For the 2008 model year, the EPA has revised it’s testing to better reflect real world driving, and as such, their estimates are closer to mileage people actually see. From what you’ve said, I don’t think there’s anything wrong with your car. But keep checking the mileage over another few hundred miles (3 or 4 tankfulls of fuel) and see what it is. I bet it’ll still be between 16 and 18mpg.


#4

If you are only taking it on short trips then most those miles are when the car is still warming up, running in a richer open loop mode.


#5

The Subaru Forester gets 22 MPG overall. Consumer Reports reports this every year in the annual auto issue dated April. 16 is what you get for short trips. The thing is kind of a boat for city driving. Hate to see what happens when it snows. It does snow where you drive, doesn’t it?


#6

The mileage that you are currently getting sounds about right for the conditions under which the vehicle is currently being driven. Short trips do not allow the engine to reach full operating temperature, and the fuel/air mixture will be biased toward a “richer” mix of fuel. Then, when you factor in the stop and go nature of city driving, gas mileage really suffers.

I would not draw any conclusions about your gas mileage until you are able to take a fairly long ride at constant highway speeds. Once you have been able to determine your mileage at highway speeds, you will likely come much closer to the government estimates–at least for highway driving. City driving has so many variables that many people are unable to match the EPA figures for that type of driving.

However, don’t get upset if you can’t quite match the EPA highway mileage estimates, as the EPA estimates have been notoriously inaccurate–until very recently. If you look for the mileage estimate on your same model vehicle for the 2008 model year, you will see a somewhat lower mileage estimate. That is because the EPA is finally revising its methodology to reflect “real world” conditions more closely.
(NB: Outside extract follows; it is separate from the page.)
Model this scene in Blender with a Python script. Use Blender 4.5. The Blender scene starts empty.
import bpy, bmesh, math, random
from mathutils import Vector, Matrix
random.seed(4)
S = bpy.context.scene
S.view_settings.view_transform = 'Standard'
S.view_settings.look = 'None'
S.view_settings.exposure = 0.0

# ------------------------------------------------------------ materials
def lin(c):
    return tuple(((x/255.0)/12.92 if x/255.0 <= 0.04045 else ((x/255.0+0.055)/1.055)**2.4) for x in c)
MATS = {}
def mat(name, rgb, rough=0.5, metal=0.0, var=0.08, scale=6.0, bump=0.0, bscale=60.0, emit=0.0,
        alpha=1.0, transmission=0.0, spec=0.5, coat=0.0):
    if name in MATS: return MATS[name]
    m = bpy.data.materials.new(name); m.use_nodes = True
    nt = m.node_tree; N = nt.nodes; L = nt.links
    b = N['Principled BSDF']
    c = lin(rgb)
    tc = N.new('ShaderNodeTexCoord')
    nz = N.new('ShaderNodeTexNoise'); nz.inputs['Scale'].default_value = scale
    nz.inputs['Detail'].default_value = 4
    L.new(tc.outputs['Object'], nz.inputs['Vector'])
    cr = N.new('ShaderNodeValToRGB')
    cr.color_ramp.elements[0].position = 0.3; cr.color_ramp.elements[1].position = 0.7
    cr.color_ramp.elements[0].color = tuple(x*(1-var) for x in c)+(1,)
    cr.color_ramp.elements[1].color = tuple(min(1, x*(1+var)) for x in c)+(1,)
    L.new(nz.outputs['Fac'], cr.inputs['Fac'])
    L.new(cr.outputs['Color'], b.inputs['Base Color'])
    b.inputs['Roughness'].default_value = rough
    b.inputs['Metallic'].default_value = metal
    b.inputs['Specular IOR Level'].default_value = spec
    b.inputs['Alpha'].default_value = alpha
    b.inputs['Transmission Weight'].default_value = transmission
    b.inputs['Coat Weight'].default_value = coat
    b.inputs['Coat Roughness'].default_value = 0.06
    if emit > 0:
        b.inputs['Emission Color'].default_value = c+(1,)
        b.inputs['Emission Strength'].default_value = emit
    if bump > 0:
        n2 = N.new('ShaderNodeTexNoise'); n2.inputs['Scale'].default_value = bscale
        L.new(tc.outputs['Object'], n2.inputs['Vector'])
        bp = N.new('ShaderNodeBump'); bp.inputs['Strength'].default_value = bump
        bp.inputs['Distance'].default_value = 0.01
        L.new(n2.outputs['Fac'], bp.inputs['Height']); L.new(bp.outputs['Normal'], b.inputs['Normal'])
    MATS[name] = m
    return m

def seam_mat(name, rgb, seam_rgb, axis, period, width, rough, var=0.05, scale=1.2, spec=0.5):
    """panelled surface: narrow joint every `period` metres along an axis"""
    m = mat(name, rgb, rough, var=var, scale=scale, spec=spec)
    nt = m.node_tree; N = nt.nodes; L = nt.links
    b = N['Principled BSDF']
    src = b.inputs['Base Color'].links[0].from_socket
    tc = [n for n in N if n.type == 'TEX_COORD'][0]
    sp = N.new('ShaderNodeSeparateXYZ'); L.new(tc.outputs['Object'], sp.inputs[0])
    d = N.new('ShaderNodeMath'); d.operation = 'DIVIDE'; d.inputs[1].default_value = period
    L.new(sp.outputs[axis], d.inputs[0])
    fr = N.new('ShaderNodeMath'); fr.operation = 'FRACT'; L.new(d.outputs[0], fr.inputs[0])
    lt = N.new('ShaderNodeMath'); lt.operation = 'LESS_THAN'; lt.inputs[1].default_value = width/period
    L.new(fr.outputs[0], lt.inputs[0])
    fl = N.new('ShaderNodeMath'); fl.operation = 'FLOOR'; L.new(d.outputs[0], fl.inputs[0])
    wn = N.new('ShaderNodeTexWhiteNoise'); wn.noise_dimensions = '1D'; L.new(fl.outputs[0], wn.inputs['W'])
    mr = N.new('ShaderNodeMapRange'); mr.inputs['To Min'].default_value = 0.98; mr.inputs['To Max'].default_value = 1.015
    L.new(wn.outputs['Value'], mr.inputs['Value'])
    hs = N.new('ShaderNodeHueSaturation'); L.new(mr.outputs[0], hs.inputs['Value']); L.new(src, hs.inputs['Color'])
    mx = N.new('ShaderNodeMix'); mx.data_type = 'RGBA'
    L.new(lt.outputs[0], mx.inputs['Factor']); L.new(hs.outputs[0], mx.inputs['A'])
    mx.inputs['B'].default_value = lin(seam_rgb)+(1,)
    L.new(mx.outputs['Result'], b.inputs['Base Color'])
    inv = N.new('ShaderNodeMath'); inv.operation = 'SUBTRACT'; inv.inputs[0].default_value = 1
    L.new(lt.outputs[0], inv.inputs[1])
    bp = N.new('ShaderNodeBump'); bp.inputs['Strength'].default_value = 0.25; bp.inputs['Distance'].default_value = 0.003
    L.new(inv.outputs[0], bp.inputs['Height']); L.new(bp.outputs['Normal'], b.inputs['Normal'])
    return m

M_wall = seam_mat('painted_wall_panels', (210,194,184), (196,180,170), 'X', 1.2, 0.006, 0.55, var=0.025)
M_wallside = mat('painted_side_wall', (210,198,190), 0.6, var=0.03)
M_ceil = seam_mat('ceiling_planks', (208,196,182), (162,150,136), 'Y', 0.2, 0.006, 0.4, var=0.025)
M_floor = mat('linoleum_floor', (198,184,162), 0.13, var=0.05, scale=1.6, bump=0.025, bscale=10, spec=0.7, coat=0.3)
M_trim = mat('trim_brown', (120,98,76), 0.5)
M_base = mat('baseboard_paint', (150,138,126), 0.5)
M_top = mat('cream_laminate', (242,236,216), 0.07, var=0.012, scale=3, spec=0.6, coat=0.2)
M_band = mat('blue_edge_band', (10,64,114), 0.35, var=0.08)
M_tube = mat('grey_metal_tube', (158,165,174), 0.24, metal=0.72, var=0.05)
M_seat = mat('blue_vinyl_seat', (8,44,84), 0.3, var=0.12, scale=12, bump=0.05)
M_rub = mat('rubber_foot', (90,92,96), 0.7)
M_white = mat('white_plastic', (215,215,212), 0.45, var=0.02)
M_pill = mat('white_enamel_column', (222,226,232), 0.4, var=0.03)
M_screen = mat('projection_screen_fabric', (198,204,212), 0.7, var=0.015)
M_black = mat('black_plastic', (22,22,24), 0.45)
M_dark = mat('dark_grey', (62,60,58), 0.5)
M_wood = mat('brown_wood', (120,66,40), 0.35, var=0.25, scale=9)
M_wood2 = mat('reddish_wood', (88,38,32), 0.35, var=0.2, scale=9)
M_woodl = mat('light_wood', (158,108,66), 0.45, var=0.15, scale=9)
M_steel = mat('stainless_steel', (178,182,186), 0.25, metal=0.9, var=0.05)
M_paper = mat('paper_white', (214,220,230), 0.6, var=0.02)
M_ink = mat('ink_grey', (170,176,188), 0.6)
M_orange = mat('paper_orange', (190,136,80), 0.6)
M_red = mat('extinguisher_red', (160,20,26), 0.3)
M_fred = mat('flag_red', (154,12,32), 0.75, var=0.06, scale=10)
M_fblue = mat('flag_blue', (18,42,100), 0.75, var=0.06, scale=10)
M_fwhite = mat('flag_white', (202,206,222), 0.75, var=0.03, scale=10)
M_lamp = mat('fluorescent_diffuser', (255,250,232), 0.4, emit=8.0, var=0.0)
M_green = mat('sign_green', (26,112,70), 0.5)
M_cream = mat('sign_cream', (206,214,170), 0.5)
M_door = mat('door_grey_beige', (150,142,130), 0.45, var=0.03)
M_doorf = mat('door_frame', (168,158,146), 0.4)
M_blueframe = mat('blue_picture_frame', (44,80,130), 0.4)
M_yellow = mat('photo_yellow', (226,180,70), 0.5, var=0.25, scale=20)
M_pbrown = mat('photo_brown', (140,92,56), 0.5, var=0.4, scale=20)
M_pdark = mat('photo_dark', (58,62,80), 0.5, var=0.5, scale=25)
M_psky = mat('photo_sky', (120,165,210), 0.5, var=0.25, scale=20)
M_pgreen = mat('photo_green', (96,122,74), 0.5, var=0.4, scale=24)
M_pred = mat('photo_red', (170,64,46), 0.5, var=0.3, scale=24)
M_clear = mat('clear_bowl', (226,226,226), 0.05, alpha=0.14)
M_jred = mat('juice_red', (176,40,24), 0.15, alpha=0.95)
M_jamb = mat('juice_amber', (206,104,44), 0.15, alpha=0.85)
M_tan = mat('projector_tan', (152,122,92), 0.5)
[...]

I would suggest that you compare your mileage to the 2008 Forester figures, and see if this is not closer to what you are experiencing once the car is driven for trips of more than your current 3-10 mile jaunts.


#7

I know Boston city Corolla driver disappointed with their 21 MPG. Given your mileage and driving it sounds right.

Whats the cause for concern? Its sound like you barely drive…


#8

Have you seen a Subaru Forester? Its a pretty short vehicle for city driving and easy in/out. One of my good friends drive a beat to h*ll 98 Forester and loves it for Boston city driving. Never an issue getting those snowy spots nor getting in/out. Incdidently I pinged her and she gets about 19-20MPG with nearly 90% city driving.


#9

Considering the short trips and the fact that it’s all city driving, the mileage you report is not too far off the mark. The 23 mpg advertised was determined under controlled conditions, on a dynamometer, inside a building. The advertised mileage is NOT tested under real-world driving conditions, which is why so many vehicles fall short of the mileage on the window sticker.